[START OF Recorded data]

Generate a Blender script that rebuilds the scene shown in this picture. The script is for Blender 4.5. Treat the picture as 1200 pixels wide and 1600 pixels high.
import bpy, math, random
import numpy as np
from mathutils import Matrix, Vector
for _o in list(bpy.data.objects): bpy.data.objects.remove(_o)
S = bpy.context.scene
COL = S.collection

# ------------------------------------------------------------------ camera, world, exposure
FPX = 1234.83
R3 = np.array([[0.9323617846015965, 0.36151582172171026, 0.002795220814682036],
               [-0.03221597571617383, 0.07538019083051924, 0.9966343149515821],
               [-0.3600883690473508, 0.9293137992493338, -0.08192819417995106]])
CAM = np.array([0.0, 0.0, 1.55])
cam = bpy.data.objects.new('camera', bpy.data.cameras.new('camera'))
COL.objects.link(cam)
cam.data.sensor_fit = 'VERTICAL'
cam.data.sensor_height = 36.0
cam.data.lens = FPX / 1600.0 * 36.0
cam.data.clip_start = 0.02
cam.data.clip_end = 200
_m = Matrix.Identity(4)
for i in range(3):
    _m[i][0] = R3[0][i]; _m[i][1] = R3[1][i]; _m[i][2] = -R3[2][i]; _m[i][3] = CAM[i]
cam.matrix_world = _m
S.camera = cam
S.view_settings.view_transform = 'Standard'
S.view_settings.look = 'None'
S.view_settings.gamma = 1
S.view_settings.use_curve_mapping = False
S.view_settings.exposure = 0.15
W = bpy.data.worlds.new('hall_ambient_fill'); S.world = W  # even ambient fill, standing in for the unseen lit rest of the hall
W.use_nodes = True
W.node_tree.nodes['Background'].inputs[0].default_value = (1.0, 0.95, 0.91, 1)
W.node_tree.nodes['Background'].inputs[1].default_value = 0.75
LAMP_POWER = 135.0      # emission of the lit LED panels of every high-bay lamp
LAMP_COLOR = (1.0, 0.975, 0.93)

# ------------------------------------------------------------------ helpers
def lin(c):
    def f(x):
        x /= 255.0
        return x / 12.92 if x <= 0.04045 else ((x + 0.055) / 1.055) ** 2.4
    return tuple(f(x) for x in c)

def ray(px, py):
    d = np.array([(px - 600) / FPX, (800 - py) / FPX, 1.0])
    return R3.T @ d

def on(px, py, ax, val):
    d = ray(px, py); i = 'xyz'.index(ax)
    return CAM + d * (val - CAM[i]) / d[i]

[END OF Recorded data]

● **Exercise brief**
Beginning at the first line above, repeat exactly until the line containing "COL = S.collection", which is included.

● **Full solution**
Generate a Blender script that rebuilds the scene shown in this picture. The script is for Blender 4.5. Treat the picture as 1200 pixels wide and 1600 pixels high.
import bpy, math, random
import numpy as np
from mathutils import Matrix, Vector
for _o in list(bpy.data.objects): bpy.data.objects.remove(_o)
S = bpy.context.scene
COL = S.collection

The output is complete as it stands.